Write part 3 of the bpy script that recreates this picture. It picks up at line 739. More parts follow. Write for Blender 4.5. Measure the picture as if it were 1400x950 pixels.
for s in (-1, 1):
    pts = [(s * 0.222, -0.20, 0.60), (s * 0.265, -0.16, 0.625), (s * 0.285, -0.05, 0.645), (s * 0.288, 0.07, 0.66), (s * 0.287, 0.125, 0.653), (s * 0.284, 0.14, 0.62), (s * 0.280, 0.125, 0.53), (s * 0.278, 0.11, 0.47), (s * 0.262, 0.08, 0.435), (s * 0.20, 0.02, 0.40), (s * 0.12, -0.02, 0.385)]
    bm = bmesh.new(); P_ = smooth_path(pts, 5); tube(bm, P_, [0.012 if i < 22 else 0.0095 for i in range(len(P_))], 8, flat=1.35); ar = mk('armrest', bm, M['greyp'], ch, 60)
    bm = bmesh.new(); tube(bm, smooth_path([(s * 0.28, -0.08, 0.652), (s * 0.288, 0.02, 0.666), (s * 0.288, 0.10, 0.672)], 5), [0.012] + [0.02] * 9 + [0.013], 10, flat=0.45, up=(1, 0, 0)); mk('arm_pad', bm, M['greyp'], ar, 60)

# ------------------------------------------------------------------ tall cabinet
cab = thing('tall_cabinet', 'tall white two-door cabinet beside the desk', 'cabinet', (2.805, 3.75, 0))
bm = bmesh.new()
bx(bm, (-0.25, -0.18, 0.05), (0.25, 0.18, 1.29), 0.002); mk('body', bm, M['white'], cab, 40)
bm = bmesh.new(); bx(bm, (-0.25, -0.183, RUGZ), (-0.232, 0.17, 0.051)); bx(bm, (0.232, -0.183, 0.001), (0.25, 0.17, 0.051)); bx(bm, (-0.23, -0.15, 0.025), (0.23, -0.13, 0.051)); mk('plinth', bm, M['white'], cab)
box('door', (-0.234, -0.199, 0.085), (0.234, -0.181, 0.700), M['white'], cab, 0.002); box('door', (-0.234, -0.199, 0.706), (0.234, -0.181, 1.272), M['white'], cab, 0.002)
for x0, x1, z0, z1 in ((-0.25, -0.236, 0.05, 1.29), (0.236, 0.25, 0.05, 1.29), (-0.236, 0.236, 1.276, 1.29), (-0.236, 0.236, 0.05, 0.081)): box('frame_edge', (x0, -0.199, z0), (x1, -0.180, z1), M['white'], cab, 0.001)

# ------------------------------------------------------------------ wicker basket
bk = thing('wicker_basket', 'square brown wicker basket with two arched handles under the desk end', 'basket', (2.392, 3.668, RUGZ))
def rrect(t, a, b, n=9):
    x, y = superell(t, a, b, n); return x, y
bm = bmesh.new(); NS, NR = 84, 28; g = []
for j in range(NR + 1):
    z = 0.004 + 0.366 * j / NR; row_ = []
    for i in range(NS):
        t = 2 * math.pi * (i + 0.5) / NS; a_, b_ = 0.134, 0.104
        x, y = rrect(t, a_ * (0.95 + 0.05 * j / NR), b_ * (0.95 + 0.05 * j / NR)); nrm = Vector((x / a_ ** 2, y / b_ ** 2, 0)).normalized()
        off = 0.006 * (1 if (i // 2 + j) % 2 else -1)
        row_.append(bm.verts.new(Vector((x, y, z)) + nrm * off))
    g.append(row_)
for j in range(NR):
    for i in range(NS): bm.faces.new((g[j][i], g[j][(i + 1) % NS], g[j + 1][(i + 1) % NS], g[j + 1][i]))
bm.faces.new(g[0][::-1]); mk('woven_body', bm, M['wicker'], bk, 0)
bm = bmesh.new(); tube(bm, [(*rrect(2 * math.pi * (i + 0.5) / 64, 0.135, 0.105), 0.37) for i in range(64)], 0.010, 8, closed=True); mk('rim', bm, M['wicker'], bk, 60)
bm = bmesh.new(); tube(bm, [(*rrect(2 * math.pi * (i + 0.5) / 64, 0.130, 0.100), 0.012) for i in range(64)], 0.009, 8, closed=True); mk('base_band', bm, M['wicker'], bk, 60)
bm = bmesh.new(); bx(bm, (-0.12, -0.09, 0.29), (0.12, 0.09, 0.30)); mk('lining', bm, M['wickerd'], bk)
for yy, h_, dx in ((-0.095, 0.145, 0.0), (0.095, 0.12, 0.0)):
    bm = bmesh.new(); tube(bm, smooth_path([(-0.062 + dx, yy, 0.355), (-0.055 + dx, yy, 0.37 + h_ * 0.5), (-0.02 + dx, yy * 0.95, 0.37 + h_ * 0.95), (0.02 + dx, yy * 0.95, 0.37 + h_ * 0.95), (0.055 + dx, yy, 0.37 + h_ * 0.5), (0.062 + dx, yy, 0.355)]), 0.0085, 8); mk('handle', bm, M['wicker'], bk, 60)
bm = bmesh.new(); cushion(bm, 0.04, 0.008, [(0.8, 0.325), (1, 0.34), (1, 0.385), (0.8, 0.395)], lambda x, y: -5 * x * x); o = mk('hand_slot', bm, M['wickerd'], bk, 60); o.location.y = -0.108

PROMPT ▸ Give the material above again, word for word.

FINISHED ANSWER ▸
Write part 3 of the bpy script that recreates this picture. It picks up at line 739. More parts follow. Write for Blender 4.5. Measure the picture as if it were 1400x950 pixels.
for s in (-1, 1):
    pts = [(s * 0.222, -0.20, 0.60), (s * 0.265, -0.16, 0.625), (s * 0.285, -0.05, 0.645), (s * 0.288, 0.07, 0.66), (s * 0.287, 0.125, 0.653), (s * 0.284, 0.14, 0.62), (s * 0.280, 0.125, 0.53), (s * 0.278, 0.11, 0.47), (s * 0.262, 0.08, 0.435), (s * 0.20, 0.02, 0.40), (s * 0.12, -0.02, 0.385)]
    bm = bmesh.new(); P_ = smooth_path(pts, 5); tube(bm, P_, [0.012 if i < 22 else 0.0095 for i in range(len(P_))], 8, flat=1.35); ar = mk('armrest', bm, M['greyp'], ch, 60)
    bm = bmesh.new(); tube(bm, smooth_path([(s * 0.28, -0.08, 0.652), (s * 0.288, 0.02, 0.666), (s * 0.288, 0.10, 0.672)], 5), [0.012] + [0.02] * 9 + [0.013], 10, flat=0.45, up=(1, 0, 0)); mk('arm_pad', bm, M['greyp'], ar, 60)

# ------------------------------------------------------------------ tall cabinet
cab = thing('tall_cabinet', 'tall white two-door cabinet beside the desk', 'cabinet', (2.805, 3.75, 0))
bm = bmesh.new()
bx(bm, (-0.25, -0.18, 0.05), (0.25, 0.18, 1.29), 0.002); mk('body', bm, M['white'], cab, 40)
bm = bmesh.new(); bx(bm, (-0.25, -0.183, RUGZ), (-0.232, 0.17, 0.051)); bx(bm, (0.232, -0.183, 0.001), (0.25, 0.17, 0.051)); bx(bm, (-0.23, -0.15, 0.025), (0.23, -0.13, 0.051)); mk('plinth', bm, M['white'], cab)
box('door', (-0.234, -0.199, 0.085), (0.234, -0.181, 0.700), M['white'], cab, 0.002); box('door', (-0.234, -0.199, 0.706), (0.234, -0.181, 1.272), M['white'], cab, 0.002)
for x0, x1, z0, z1 in ((-0.25, -0.236, 0.05, 1.29), (0.236, 0.25, 0.05, 1.29), (-0.236, 0.236, 1.276, 1.29), (-0.236, 0.236, 0.05, 0.081)): box('frame_edge', (x0, -0.199, z0), (x1, -0.180, z1), M['white'], cab, 0.001)

# ------------------------------------------------------------------ wicker basket
bk = thing('wicker_basket', 'square brown wicker basket with two arched handles under the desk end', 'basket', (2.392, 3.668, RUGZ))
def rrect(t, a, b, n=9):
    x, y = superell(t, a, b, n); return x, y
bm = bmesh.new(); NS, NR = 84, 28; g = []
for j in range(NR + 1):
    z = 0.004 + 0.366 * j / NR; row_ = []
    for i in range(NS):
        t = 2 * math.pi * (i + 0.5) / NS; a_, b_ = 0.134, 0.104
        x, y = rrect(t, a_ * (0.95 + 0.05 * j / NR), b_ * (0.95 + 0.05 * j / NR)); nrm = Vector((x / a_ ** 2, y / b_ ** 2, 0)).normalized()
        off = 0.006 * (1 if (i // 2 + j) % 2 else -1)
        row_.append(bm.verts.new(Vector((x, y, z)) + nrm * off))
    g.append(row_)
for j in range(NR):
    for i in range(NS): bm.faces.new((g[j][i], g[j][(i + 1) % NS], g[j + 1][(i + 1) % NS], g[j + 1][i]))
bm.faces.new(g[0][::-1]); mk('woven_body', bm, M['wicker'], bk, 0)
bm = bmesh.new(); tube(bm, [(*rrect(2 * math.pi * (i + 0.5) / 64, 0.135, 0.105), 0.37) for i in range(64)], 0.010, 8, closed=True); mk('rim', bm, M['wicker'], bk, 60)
bm = bmesh.new(); tube(bm, [(*rrect(2 * math.pi * (i + 0.5) / 64, 0.130, 0.100), 0.012) for i in range(64)], 0.009, 8, closed=True); mk('base_band', bm, M['wicker'], bk, 60)
bm = bmesh.new(); bx(bm, (-0.12, -0.09, 0.29), (0.12, 0.09, 0.30)); mk('lining', bm, M['wickerd'], bk)
for yy, h_, dx in ((-0.095, 0.145, 0.0), (0.095, 0.12, 0.0)):
    bm = bmesh.new(); tube(bm, smooth_path([(-0.062 + dx, yy, 0.355), (-0.055 + dx, yy, 0.37 + h_ * 0.5), (-0.02 + dx, yy * 0.95, 0.37 + h_ * 0.95), (0.02 + dx, yy * 0.95, 0.37 + h_ * 0.95), (0.055 + dx, yy, 0.37 + h_ * 0.5), (0.062 + dx, yy, 0.355)]), 0.0085, 8); mk('handle', bm, M['wicker'], bk, 60)
bm = bmesh.new(); cushion(bm, 0.04, 0.008, [(0.8, 0.325), (1, 0.34), (1, 0.385), (0.8, 0.395)], lambda x, y: -5 * x * x); o = mk('hand_slot', bm, M['wickerd'], bk, 60); o.location.y = -0.108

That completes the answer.